→ **SOURCE MATERIAL**
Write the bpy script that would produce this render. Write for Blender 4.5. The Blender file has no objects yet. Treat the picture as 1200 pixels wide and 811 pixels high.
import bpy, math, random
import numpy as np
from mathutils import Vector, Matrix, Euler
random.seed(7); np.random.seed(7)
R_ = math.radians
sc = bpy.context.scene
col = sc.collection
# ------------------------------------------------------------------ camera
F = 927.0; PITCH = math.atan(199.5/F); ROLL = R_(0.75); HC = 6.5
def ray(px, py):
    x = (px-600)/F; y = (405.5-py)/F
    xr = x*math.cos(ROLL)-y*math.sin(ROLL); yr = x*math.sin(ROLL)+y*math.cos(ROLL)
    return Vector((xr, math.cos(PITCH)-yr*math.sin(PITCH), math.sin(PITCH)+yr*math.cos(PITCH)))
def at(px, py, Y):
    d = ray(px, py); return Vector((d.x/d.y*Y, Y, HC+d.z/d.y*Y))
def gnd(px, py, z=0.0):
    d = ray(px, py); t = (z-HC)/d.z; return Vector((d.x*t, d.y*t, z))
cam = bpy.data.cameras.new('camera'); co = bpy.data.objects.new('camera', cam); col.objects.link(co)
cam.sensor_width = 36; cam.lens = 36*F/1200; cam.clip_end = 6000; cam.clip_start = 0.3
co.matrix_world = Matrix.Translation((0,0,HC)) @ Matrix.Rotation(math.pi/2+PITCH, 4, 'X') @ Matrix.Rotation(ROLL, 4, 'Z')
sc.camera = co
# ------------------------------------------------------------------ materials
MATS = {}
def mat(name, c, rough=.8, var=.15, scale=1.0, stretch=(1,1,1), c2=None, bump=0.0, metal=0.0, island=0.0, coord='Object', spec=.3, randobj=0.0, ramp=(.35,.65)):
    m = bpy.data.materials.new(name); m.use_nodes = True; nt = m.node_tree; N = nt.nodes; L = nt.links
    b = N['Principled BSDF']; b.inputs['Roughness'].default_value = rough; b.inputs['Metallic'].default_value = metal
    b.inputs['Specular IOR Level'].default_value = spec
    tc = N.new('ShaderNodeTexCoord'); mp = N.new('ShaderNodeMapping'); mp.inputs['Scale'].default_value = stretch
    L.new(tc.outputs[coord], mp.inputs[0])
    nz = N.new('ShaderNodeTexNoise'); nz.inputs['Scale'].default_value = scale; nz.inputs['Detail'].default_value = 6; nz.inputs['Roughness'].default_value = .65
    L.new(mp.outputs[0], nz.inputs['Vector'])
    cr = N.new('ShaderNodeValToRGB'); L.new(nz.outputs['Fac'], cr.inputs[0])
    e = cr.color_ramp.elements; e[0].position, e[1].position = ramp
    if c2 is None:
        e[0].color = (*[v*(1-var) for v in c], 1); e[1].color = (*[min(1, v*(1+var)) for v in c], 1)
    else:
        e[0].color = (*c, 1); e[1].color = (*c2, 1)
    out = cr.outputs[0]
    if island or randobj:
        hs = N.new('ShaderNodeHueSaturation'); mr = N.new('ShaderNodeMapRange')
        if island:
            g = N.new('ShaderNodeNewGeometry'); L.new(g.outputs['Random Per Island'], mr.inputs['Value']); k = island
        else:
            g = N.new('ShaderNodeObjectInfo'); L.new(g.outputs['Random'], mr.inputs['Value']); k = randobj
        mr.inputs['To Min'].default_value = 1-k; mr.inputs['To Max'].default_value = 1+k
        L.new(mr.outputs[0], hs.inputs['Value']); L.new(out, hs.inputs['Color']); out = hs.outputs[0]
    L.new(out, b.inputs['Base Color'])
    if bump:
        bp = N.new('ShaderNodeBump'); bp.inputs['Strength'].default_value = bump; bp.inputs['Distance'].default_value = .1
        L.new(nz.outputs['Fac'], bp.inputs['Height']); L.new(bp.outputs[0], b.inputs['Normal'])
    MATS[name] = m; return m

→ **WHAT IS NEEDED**
Copy out the material word for word and line for line.

→ **FULL OUTPUT**
Write the bpy script that would produce this render. Write for Blender 4.5. The Blender file has no objects yet. Treat the picture as 1200 pixels wide and 811 pixels high.
import bpy, math, random
import numpy as np
from mathutils import Vector, Matrix, Euler
random.seed(7); np.random.seed(7)
R_ = math.radians
sc = bpy.context.scene
col = sc.collection
# ------------------------------------------------------------------ camera
F = 927.0; PITCH = math.atan(199.5/F); ROLL = R_(0.75); HC = 6.5
def ray(px, py):
    x = (px-600)/F; y = (405.5-py)/F
    xr = x*math.cos(ROLL)-y*math.sin(ROLL); yr = x*math.sin(ROLL)+y*math.cos(ROLL)
    return Vector((xr, math.cos(PITCH)-yr*math.sin(PITCH), math.sin(PITCH)+yr*math.cos(PITCH)))
def at(px, py, Y):
    d = ray(px, py); return Vector((d.x/d.y*Y, Y, HC+d.z/d.y*Y))
def gnd(px, py, z=0.0):
    d = ray(px, py); t = (z-HC)/d.z; return Vector((d.x*t, d.y*t, z))
cam = bpy.data.cameras.new('camera'); co = bpy.data.objects.new('camera', cam); col.objects.link(co)
cam.sensor_width = 36; cam.lens = 36*F/1200; cam.clip_end = 6000; cam.clip_start = 0.3
co.matrix_world = Matrix.Translation((0,0,HC)) @ Matrix.Rotation(math.pi/2+PITCH, 4, 'X') @ Matrix.Rotation(ROLL, 4, 'Z')
sc.camera = co
# ------------------------------------------------------------------ materials
MATS = {}
def mat(name, c, rough=.8, var=.15, scale=1.0, stretch=(1,1,1), c2=None, bump=0.0, metal=0.0, island=0.0, coord='Object', spec=.3, randobj=0.0, ramp=(.35,.65)):
    m = bpy.data.materials.new(name); m.use_nodes = True; nt = m.node_tree; N = nt.nodes; L = nt.links
    b = N['Principled BSDF']; b.inputs['Roughness'].default_value = rough; b.inputs['Metallic'].default_value = metal
    b.inputs['Specular IOR Level'].default_value = spec
    tc = N.new('ShaderNodeTexCoord'); mp = N.new('ShaderNodeMapping'); mp.inputs['Scale'].default_value = stretch
    L.new(tc.outputs[coord], mp.inputs[0])
    nz = N.new('ShaderNodeTexNoise'); nz.inputs['Scale'].default_value = scale; nz.inputs['Detail'].default_value = 6; nz.inputs['Roughness'].default_value = .65
    L.new(mp.outputs[0], nz.inputs['Vector'])
    cr = N.new('ShaderNodeValToRGB'); L.new(nz.outputs['Fac'], cr.inputs[0])
    e = cr.color_ramp.elements; e[0].position, e[1].position = ramp
    if c2 is None:
        e[0].color = (*[v*(1-var) for v in c], 1); e[1].color = (*[min(1, v*(1+var)) for v in c], 1)
    else:
        e[0].color = (*c, 1); e[1].color = (*c2, 1)
    out = cr.outputs[0]
    if island or randobj:
        hs = N.new('ShaderNodeHueSaturation'); mr = N.new('ShaderNodeMapRange')
        if island:
            g = N.new('ShaderNodeNewGeometry'); L.new(g.outputs['Random Per Island'], mr.inputs['Value']); k = island
        else:
            g = N.new('ShaderNodeObjectInfo'); L.new(g.outputs['Random'], mr.inputs['Value']); k = randobj
        mr.inputs['To Min'].default_value = 1-k; mr.inputs['To Max'].default_value = 1+k
        L.new(mr.outputs[0], hs.inputs['Value']); L.new(out, hs.inputs['Color']); out = hs.outputs[0]
    L.new(out, b.inputs['Base Color'])
    if bump:
        bp = N.new('ShaderNodeBump'); bp.inputs['Strength'].default_value = bump; bp.inputs['Distance'].default_value = .1
        L.new(nz.outputs['Fac'], bp.inputs['Height']); L.new(bp.outputs[0], b.inputs['Normal'])
    MATS[name] = m; return m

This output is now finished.